2. Überzḯehen, ich überziehe, überzogen, zu überziehen. (1) Von ziehen, trahere, ist überziehen, auf der Oberfläche ziehend mit etwas bedecken, welches denn wiederum auf mancherley Art, sowohl im eigentlichen als figürlichen Verstande, geschehen kann. Man überziehet ein Bett, wenn man einen Überzug über dasselbe ziehet. Ein Kleidungsstück neu überziehen, neues Oberzeug auf dasselbe setzen. Der Himmel überziehet sich mit Wolken.
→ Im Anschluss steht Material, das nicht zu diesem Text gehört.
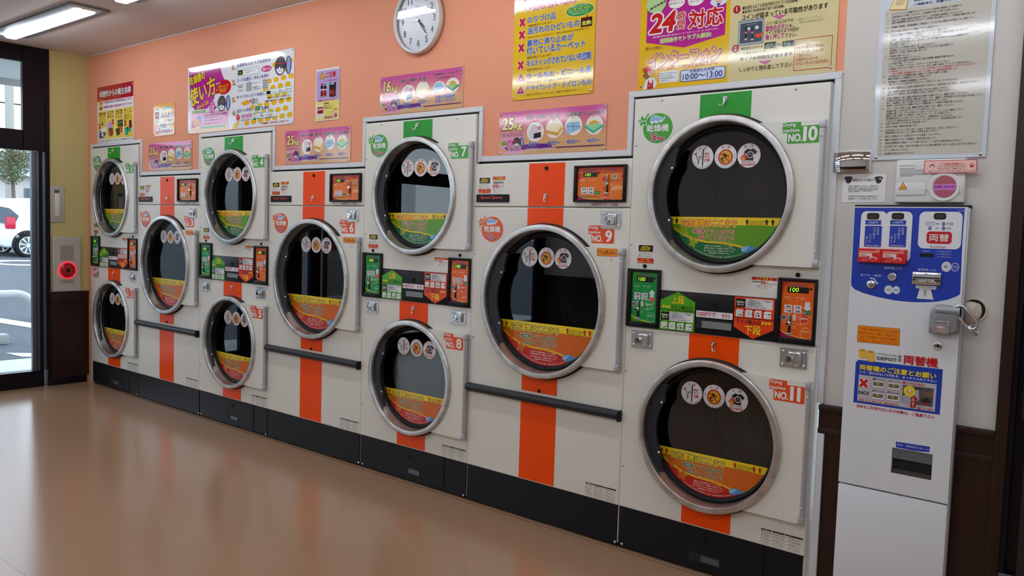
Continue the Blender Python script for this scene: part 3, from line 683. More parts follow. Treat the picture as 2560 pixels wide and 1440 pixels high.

Der Himmel ist ganz überzogen. Mit Gold, mit Silber überziehen, wo die Decke von Gold oder Silber stärker ist, als bey dem bloßen Vergolden oder Versilbern. Mit Zucker überziehen. Überzogene Mandeln. Eine Wand mit Gyps, die Degenscheide mit Leder überziehen. Aber mit Edelsteinen überziehen, wie 2 Chron. 3, 6, für besetzen, ist ganz wider den Sprachgebrauch. S. Überzug. (2) Von ziehen, reisen, wandern. (a) Auf diese Art bedecken, besonders mit ziehenden Truppen bedecken. In diesem Verstande überziehet man ein Land mit Truppen, mit einem Kriegsheere, wenn man mit einem feindlichen Kriegsheere in dasselbe einrücket. Ein Land mit Krieg überziehen, dasselbe bekriegen. Niemand durfte Israel überziehen, Judith 16, 30. (b) In dem Jagdwesen überziehet man eine Fährte, wenn man aus Mangel der Aufmerksamkeit über dieselbe weg ziehet, ohne sie gewahr zu werden; welches auch übergehen und überschießen genannt wird.

Statt des Hauptwortes die Überzḯehung ist in den meisten Fällen das Überziehen üblich.

Quelle:
Adelung, Grammatisch-kritisches Wörterbuch der Hochdeutschen Mundart, Band 4. Leipzig 1801, S. 786.